Water on the moon? New study narrows down the most likely locations

Why it matters: Future lunar explorers could mine ice for drinking water or rocket fuel, significantly impacting long-duration missions.
- An international team of scientists, including Paul Hayne from the University of Colorado Boulder and lead author Oded Aharonson from the Weizmann Institute of Science, published findings in Nature Astronomy suggesting slow, continuous water accumulation on the moon.
- The study rules out a single, large comet impact as the primary source of lunar water, instead pointing to a gradual process over billions of years.
- Paul Hayne notes that the moon's oldest craters hold the most ice, indicating water has been gathering for as long as 3 to 3.5 billion years.
- Observations from NASA's Lunar Reconnaissance Orbiter (LRO) LAMP instrument previously hinted at ice in permanently shadowed 'cold traps' but lacked an explanation for its uneven distribution, which this new study addresses.
- Water on the moon is considered a 'goldmine' by Hayne, potentially providing drinking water for astronauts and even rocket fuel through hydrogen and oxygen separation.

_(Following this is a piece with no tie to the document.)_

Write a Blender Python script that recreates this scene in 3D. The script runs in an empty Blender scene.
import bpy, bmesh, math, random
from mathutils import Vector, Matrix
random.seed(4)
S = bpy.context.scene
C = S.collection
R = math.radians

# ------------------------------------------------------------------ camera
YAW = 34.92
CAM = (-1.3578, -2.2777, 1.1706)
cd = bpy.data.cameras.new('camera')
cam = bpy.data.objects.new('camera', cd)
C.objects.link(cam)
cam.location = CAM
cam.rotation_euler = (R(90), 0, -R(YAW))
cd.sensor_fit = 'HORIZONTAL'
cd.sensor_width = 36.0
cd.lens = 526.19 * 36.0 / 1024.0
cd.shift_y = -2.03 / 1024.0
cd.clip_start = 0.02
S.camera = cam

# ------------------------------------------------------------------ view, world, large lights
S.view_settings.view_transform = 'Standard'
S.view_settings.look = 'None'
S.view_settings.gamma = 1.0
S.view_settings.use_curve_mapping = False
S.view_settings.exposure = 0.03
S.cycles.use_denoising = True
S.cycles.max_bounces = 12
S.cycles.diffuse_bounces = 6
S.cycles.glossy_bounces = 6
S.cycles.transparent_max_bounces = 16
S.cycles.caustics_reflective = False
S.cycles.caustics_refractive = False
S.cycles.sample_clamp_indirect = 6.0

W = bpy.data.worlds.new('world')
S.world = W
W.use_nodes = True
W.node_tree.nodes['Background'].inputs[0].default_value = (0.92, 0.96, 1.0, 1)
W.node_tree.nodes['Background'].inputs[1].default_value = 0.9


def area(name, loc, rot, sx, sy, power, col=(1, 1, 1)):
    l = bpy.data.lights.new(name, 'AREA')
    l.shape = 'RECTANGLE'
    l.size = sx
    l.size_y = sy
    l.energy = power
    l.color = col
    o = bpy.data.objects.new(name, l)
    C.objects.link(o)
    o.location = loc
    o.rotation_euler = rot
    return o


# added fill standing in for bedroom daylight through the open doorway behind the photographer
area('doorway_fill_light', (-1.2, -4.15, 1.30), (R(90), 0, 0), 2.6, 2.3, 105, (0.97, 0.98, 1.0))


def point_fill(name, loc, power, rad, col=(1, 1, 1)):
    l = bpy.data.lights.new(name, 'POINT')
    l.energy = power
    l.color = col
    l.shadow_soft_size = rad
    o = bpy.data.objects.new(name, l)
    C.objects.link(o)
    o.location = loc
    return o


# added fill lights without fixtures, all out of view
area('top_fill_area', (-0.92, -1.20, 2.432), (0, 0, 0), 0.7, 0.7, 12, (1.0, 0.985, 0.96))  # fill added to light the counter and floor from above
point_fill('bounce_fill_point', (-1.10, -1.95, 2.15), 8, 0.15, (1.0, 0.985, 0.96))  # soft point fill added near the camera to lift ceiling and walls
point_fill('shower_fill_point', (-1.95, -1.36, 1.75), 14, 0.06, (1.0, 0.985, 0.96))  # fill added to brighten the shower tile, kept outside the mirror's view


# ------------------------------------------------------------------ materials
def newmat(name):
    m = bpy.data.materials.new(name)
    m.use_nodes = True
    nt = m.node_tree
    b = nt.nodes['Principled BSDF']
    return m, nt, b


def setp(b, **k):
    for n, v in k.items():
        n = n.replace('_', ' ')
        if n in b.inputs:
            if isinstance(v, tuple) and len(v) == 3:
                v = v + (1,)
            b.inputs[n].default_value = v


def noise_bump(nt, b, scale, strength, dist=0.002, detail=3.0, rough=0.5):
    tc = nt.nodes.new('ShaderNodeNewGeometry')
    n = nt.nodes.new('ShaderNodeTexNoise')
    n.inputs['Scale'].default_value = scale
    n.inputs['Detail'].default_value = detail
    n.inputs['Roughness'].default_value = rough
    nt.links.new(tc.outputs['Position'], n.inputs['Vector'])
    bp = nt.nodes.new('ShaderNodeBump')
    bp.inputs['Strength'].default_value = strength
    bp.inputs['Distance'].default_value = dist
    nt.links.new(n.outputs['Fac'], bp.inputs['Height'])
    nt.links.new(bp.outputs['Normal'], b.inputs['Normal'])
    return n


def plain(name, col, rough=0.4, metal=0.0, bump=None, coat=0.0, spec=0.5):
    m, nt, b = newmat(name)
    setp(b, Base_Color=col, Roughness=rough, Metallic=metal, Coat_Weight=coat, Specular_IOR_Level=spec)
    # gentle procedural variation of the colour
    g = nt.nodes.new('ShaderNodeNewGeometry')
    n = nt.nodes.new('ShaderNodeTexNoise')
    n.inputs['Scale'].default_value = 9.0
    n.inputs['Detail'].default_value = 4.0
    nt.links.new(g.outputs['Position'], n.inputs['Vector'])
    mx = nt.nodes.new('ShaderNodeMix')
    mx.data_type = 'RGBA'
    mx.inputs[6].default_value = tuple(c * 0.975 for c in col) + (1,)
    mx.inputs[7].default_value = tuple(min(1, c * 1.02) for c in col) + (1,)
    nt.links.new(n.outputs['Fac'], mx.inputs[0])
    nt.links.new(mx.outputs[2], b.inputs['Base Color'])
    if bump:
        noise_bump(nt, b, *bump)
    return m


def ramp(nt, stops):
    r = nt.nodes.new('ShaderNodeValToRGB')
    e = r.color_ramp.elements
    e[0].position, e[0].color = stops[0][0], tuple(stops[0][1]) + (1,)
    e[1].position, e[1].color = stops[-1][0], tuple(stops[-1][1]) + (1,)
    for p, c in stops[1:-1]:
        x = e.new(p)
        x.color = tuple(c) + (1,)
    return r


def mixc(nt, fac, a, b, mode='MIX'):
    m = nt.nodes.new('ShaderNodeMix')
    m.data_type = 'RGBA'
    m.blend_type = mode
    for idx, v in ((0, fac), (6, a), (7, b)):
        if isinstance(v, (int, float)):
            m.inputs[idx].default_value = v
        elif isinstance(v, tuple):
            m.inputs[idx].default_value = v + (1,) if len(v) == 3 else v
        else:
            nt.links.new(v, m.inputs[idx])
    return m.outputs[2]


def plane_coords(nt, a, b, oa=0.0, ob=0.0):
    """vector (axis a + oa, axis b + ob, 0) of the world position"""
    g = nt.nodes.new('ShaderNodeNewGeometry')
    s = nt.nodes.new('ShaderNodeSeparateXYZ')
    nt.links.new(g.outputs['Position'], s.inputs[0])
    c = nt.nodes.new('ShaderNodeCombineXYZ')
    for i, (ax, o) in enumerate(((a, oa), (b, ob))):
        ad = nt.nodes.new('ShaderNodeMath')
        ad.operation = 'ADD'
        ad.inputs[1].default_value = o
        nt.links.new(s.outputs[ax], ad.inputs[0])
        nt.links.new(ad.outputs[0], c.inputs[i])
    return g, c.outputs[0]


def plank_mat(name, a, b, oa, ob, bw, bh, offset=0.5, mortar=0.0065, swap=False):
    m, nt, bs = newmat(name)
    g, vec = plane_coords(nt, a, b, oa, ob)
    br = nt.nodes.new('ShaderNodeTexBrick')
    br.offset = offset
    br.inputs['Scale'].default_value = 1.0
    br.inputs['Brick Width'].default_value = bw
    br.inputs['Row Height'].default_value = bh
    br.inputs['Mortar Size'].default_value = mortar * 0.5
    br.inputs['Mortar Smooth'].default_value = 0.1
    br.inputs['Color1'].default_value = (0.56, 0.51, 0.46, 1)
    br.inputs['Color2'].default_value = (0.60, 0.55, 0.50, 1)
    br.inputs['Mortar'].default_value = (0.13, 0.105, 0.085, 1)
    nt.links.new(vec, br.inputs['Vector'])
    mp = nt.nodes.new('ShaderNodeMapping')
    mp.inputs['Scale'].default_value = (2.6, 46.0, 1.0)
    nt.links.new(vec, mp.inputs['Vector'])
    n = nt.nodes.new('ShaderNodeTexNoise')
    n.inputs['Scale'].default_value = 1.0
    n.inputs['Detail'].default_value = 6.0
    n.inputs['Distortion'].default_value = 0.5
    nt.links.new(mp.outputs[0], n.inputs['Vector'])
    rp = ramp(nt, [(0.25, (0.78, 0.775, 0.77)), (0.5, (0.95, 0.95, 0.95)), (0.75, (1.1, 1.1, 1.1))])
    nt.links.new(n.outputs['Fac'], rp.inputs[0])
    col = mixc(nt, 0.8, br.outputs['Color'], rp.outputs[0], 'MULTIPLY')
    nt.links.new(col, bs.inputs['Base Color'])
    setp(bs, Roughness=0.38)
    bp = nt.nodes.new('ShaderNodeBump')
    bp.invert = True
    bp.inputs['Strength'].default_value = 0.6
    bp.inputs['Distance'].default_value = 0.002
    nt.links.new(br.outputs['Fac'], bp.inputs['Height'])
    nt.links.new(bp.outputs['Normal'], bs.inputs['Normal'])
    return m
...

A new study published in Nature Astronomy suggests that water on the moon accumulated slowly over billions of years, rather than from a single catastrophic event. Researchers, including Paul Hayne from the University of Colorado Boulder, found that the moon's oldest craters contain the most ice, implying continuous water accumulation for up to 3.5 billion years. This discovery helps explain the patchy distribution of ice observed in permanently shadowed lunar craters, a long-standing mystery.